Leader's Moment of Decision Led to Women's Equality Day
Tuesday, August 25, 2009 at 09:05PM Leaders make decisions every day, but some days are more significant than others. Those are the days on which we face moments of decision at the moral crossroads. One such crossroads was the reason we celebrate August 26 as Women's Equality Day.
Why August 26? It's the date that the 19th amendment to the U.S. Constitution was ratified.
After 72 years of organized struggle, and almost 150 years after the American Revolution took place, female citizens of this country finally got the right to vote. But though this decision was clearly about women, it must be remembered that the women who led the suffrage movement had to persuade the virtually all male Congress and state legislatures to expand the franchise to include women.

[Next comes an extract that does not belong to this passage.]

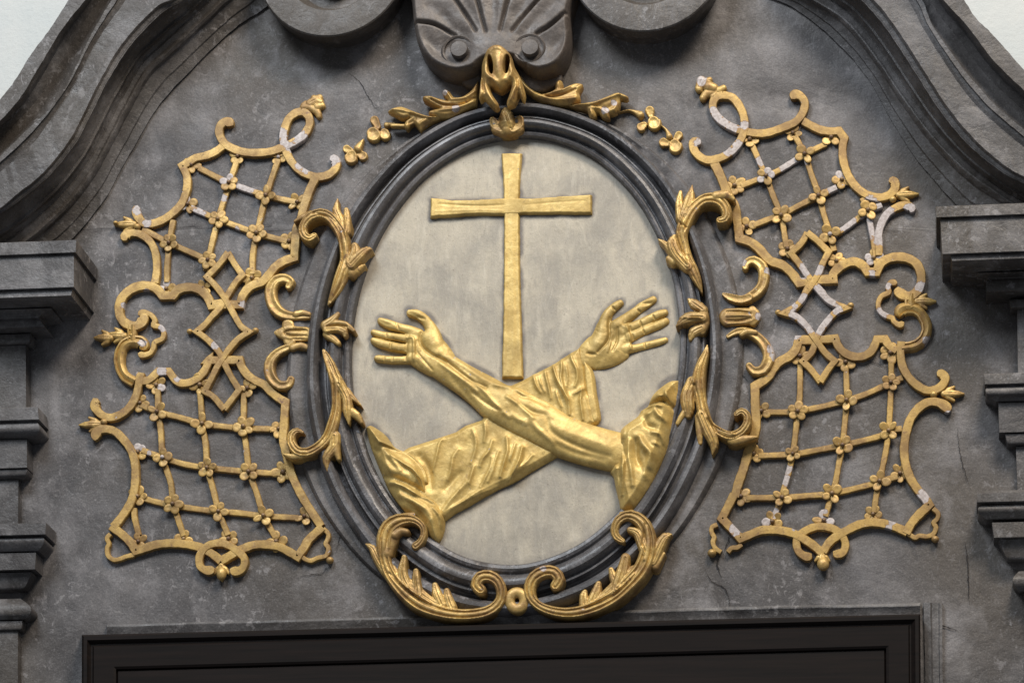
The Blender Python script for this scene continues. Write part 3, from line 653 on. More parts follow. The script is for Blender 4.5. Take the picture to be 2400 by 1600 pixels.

Women have take many more giant steps along the road to equality since then, and in my opinion, thought we still have a distance to go, the path is for the most part open to us to be or do whatever we choose. It will be up to women to lead themselves through to full equality and parity in the workplace, in politics and civic leadership, and at home in personal relationships.
As we honor the women leaders like Alice Paul, Susan B. Anthony, Sojourner Truth, and Carrie Chapman Catt who fought for women's right to vote, I want to share with you the story of a man whose leadership moment of decision (and his mother's persuasiveness) led him to cast the deciding vote in the final state needed to ratify women's suffrage:
When thirty-five of the necessary thirty-six states had ratified the amendment, the battle came to Nashville, Tennessee. Anti-suffrage and pro-suffrage forces from around the nation descended on the town. And on August 18, 1920, the final vote was scheduled.
One young legislator, 24 year old Harry Burn, had voted with the anti-suffrage forces to that time. But his mother had urged that he vote for the amendment and for suffrage. When he saw that the vote was very close, and with his anti-suffrage vote would be tied 48 to 48, he decided to vote as his mother had urged him: for the right of women to vote. And so on August 18, 1920, Tennessee became the 36th and deciding state to ratify.
Except that the anti-suffrage forces used parliamentary maneuvers to delay, trying to convert some of the pro-suffrage votes to their side. But eventually their tactics failed, and the governor sent the required notification of the ratification to Washington, D.C.
And so on August 26, 1920, the Nineteenth Amendment to the United States Constitution became law, and women could vote in the fall elections, including in the Presidential election that fall.